857 N.Y.S.2d 688 | N.Y. App. Div. | 2008

In an action to recover damages for fraud, the defendant Michael Grae appeals (1), as limited by his brief, from so much of an order of the Supreme Court, Richmond County (Maltese, J.), dated May 1, 2007, as denied his motion pursuant to CPLR 3211 (a) (7) to dismiss the complaint insofar as asserted against him, and (2) from an order of the same court dated September 21, 2007, which denied his motion for leave to reargue the prior motion.

Ordered that the appeal from the order dated September 21, 2007 is dismissed, as no appeal lies from an order denying reargument; and it is further,

Ordered that the order dated May 1, 2007 is affirmed insofar as appealed from, and it is further,

Ordered that one bill of costs is awarded to the respondents.

In considering a motion to dismiss the complaint for failure to state a cause of action pursuant to CPLR 3211 (a) (7), the pleaded facts, and any submissions in opposition to the motion, are accepted as true and given every favorable inference (see 511 W. 232nd Owners Corp. v Jennifer Realty Co., 98 NY2d 144, 151-152 [2002]; Gershon v Goldberg, 30 AD3d 372, 373 [2006]). The court must determine whether factual allegations are discerned from the pleadings’ four corners which, taken together, manifest any cause of action cognizable at law (see 511 *622W. 232nd Owners Corp. v Jennifer Realty Co., 98 NY2d at 151-152).
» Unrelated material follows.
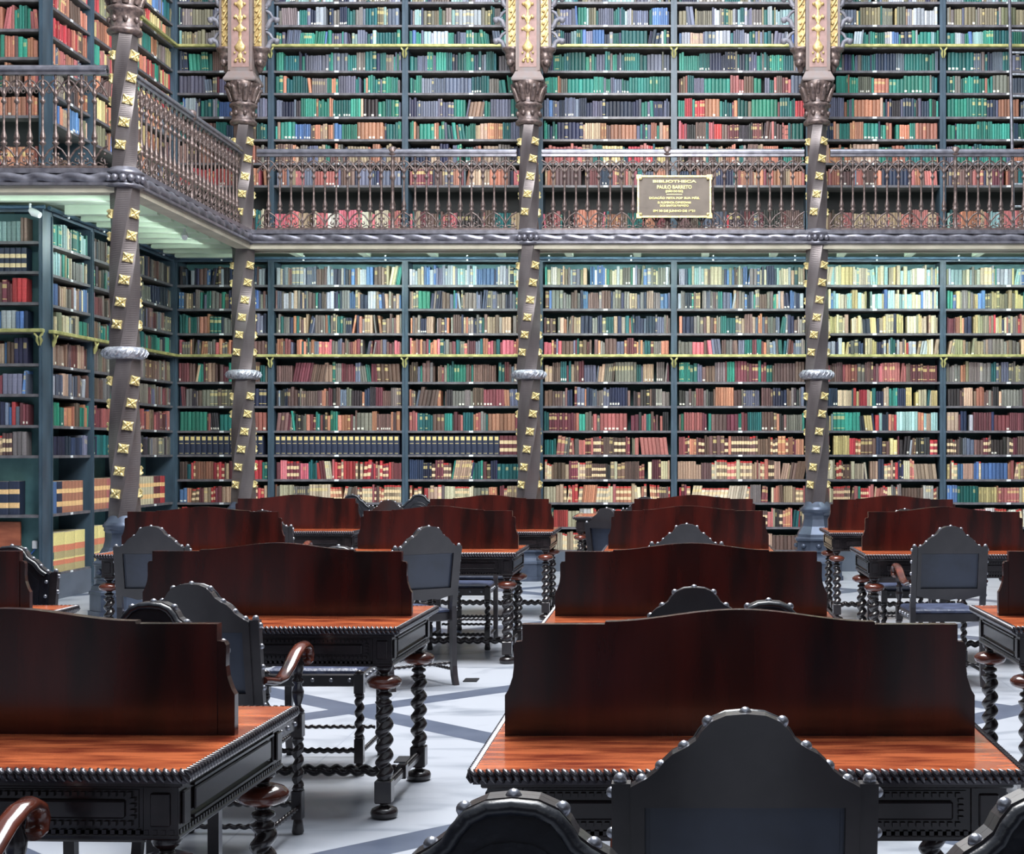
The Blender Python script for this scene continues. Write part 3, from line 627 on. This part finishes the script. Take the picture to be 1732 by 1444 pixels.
# ------------------------------------------------------------------ chairs
BELL = [(0, 1.015), (.035, 1.012), (.061, 1.001), (.078, .983), (.0886, .966), (.107, .953), (.13, .941), (.146, .926), (.157, .911), (.175, .897), (.198, .884)]
def sh_(x, y, z): return (x, y-.08*max(-.3, (z-.5)/.45), z)
def bell(k=0.0, zb=.56, wx=.205, inset=0):
    top = [(max(0, x-inset*.6) if x > 0 else 0, z-inset) for x, z in BELL]
    r = top+[(wx-inset, top[-1][1]-.004), (wx-inset, zb)]
    return r
def full(h, lo):      # mirror the half outline; lo = lower edge points from right to left
    return [(x, z) for x, z in h]+lo+[(-x, z) for x, z in reversed(h[1:])]
STUD = MB().sphere((0, 0, 0), .01, 10, 7).mesh('stud', M['stud'])
def make_chair(arms, label):
    t = thing('armchair' if arms else 'side_chair', label, 'chair', group='dark studded leather chairs' )
    YBK = -.21
    # backrest board (crest, panel, scalloped lower rail) and the frame mouldings on its rear
    lo = [(.205, .575), (.14, .56), (.10, .548), (.05, .556), (0, .545), (-.05, .556), (-.10, .548), (-.14, .56), (-.205, .575)]
    half = bell(); half = half[:-1]
    b = MB(); b.prism(full(half, lo)[::-1], YBK-.004, YBK+.018)
    hh = [p for p in half if True]
    b.prism((full(half, [(.205, .842), (-.205, .842)]))[::-1], YBK-.024, YBK-.0045)
    b.prism([(-.205, .62), (.205, .62)][::1]+lo[0:], YBK-.024, YBK-.0045)
    for sx in (-1, 1): b.box(min(sx*.180, sx*.205), max(sx*.180, sx*.205), YBK-.024, YBK-.0045, .62, .842)
    b.shear(sh_); bk = obj('backrest', b, M['frame'], t)
    bpn = MB(); bpn.box(-.180, .180, YBK-.007, YBK-.0045, .62, .842)
    for a in ((-.178, .178, .622, .628), (-.178, .178, .834, .840), (-.178, -.172, .628, .834), (.172, .178, .628, .834)): bpn.box(a[0], a[1], YBK-.0105, YBK-.006, a[2], a[3])
    bpn.shear(sh_); obj('back_panel', bpn, M['panel'], bk, label='sunken blue grey rear panel')
    # leather front with a padded rim
    l = MB(); ih = bell(inset=.0)
    l.prism(full([(x*.985, z-.004) for x, z in half], [(.202, .60), (-.202, .60)])[::-1], YBK+.018, YBK+.030)
    rim = [(x, YBK+.032, z-.010) for x, z in half][:-1]
    rimp = [(-x*.95, y, z) for x, y, z in reversed(rim[1:])]+[(x*.95, y, z) for x, y, z in rim]
    l.tube(rimp, .011, 8, up=(0, 1, 0))
    c = [(x*.78, (z-.62)*.86+.62) for x, z in half]
    l.prism(full(c, [(.16, .635), (-.16, .635)])[::-1], YBK+.030, YBK+.034)
    for k in range(3):
        l.tube([(math.cos(a)*(.05+.03*k), YBK+.035, .80+math.sin(a)*(.06+.035*k)) for a in [PI*2*q/18 for q in range(19)]], .0035, 5, up=(0, 1, 0))
    l.shear(sh_); obj('leather_back', l, M['leather'], t, label='black embossed leather back')
    # studs on the rim and down the posts
    studs = []; ptsS = [(0, 1.02), (.068, 1.004), (.112, .958), (.154, .922), (.190, .896)]
    for x, z in ptsS:
        for sx in ((1,) if x == 0 else (-1, 1)): studs.append((sx*x*.975, YBK+.004, z-.008, .0115))
    for sx in (-1, 1):
        studs.append((sx*.224, YBK, .890, .0125))
        for z in (.866, .79, .715, .64, .575): studs.append((sx*.239, YBK, z, .0105))
        for z in (.84, .77, .70, .63): studs.append((sx*.192, YBK+.030, z, .0095))
    for x, y, z, r in studs:
        o = obj('stud', STUD, None, bk); o.location = sh_(x, y, z); o.scale = (r/.01,)*3
    for sx in (-1, 1):      # rear legs that carry the back
        r = MB(); x = sx*.222
        def sq(y, z, h=.017, hy=.017): return [(x-h, y-hy, z), (x+h, y-hy, z), (x+h, y+hy, z), (x-h, y+hy, z)]
        prof = [(-.245, 0), (-.225, .06), (-.215, .12), (-.21, .30), (-.21, .50), (-.21-.08*(.885-.5)/.45, .885)]
        r.loft([sq(y, z) for y, z in prof], smooth=False); obj('leg', r, M['frame'], t)
    for sx in (-1, 1):      # front legs
        f = MB(); x, y = sx*.215, .27-.02
        f.lathe([(.02, 0), (.024, .01), (.018, .05), (.016, .06)], (x, y, 0), 12)
        f.box(x-.021, x+.021, y-.021, y+.021, .058, .17, .003)
        f.lathe([(.018, .168), (.024, .176), (.016, .19)], (x, y, 0), 12)
        f.twist((x, y, .185), (x, y, .36), .021, .05, .32, 10, 8)
        f.lathe([(.016, .355), (.024, .366), (.018, .378)], (x, y, 0), 12)
        f.box(x-.022, x+.022, y-.022, y+.022, .375, .468, .003)
        if arms: f.lathe([(.02, .465), (.026, .475), (.014, .49), (.012, .50), (.022, .53), (.024, .55), (.014, .58), (.022, .587), (.022, .597), (.013, .605), (.022, .635), (.024, .66), (.014, .69), (.016, .715)], (x, y, 0), 12)
        else: f.lathe([(.02, .465), (.022, .472), (.006, .482)], (x, y, 0), 10)
        obj('leg', f, M['ebony'], t)
    s = MB(); s.box(-.22, .22, -.19, .245, .405, .462, .006); rl = obj('seat_rail', s, M['frame'], t)
    for k in range(5):
        for sx in (-1, 1): obj('stud', STUD, None, rl, (sx*.221, -.15+k*.085, .435))
        obj('stud', STUD, None, rl, (-.17+k*.085, .247, .435))
    st = MB(); n = 8; rings = []
    for i, (e_, z) in enumerate(((0, .462), (-.004, .474), (-.02, .484), (-.08, .490))):
        rings.append([(-.215-e_, -.195-e_, z), (.215+e_, -.195-e_, z), (.215+e_, .228+e_, z), (-.215-e_, .228+e_, z)])
    st.loft(rings, smooth=False); obj('seat', st, M['seatl'], t, label='worn blue black leather seat')
    x = .215
    for nm, a, c_, r in (('stretcher', (-x, .25, .115), (x, .25, .115), .013), ('stretcher', (-x, -.215, .14), (x, -.215, .14), .010), ('stretcher', (-x, .25, .10), (-x, -.22, .10), .010), ('stretcher', (x, .25, .10), (x, -.22, .10), .010)):
        a, c_ = Vector(a), Vector(c_); d = (c_-a).normalized()*.018
        obj(nm, MB().twist(a+d, c_-d, r, .036, .3, 8, 7), M['ebony'], t)
    if arms:
        for sx in (-1, 1):
            a = MB(); X = sx*.232
            P = [(X, -.235, .665), (X, -.17, .655), (X, -.08, .638), (X, 0, .640), (X, .08, .668), (X, .16, .708), (X, .22, .726), (X, .275, .728), (X, .312, .712), (X, .326, .686), (X, .316, .662), (X, .297, .656), (X, .290, .668)]
            a.tube(P, [.015, .015, .014, .014, .015, .016, .017, .018, .018, .018, .016, .012, .006], 12, w=1.6, up=(1, 0, 0)) if 0 else None
            rr = [.014, .014, .014, .014, .015, .016, .016, .017, .017, .017, .015, .012, .006]; rings = []
            V = [Vector(p) for p in P]
            for i, p in enumerate(V):
                tn = (V[min(i+1, len(V)-1)]-V[max(i-1, 0)]).normalized(); sd = Vector((1, 0, 0)); up = sd.cross(tn).normalized()
                rings.append([p+sd*(math.cos(2*PI*q/14)*(.026 if 2 < i < 11 else .021))+up*(math.sin(2*PI*q/14)*rr[i]) for q in range(14)])
            a.loft(rings); obj('armrest', a, M['redwood'], t, label='red brown scrolled armrest')
    return t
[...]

Liability for fraud may be premised on knowing participation in a scheme to defraud, even if that participation does not by itself suffice to constitute the fraud (see CPC Intl. v McKesson Corp., 70 NY2d 268, 286 [1987]). Here, contrary to the appellant’s contentions, the plaintiffs adequately allege that the appellant, acting in concert with other defendants, took advantage of a fiduciary relationship to get the plaintiffs to purchase real property for an inflated price (see Kuo Feng Corp. v Ma, 248 AD2d 168, 169 [1998]). Accordingly, a valid cause of action alleging common-law fraud is stated against the appellant and the Supreme Court properly denied the appellant’s motion to dismiss the complaint insofar as asserted against him (see CPC Intl. v McKesson Corp., 70 NY2d 268, 285 [1987]). Mastro, J.P., Ritter, Garni and Eng, JJ., concur. [See 2007 NY Slip Op 31026(H).]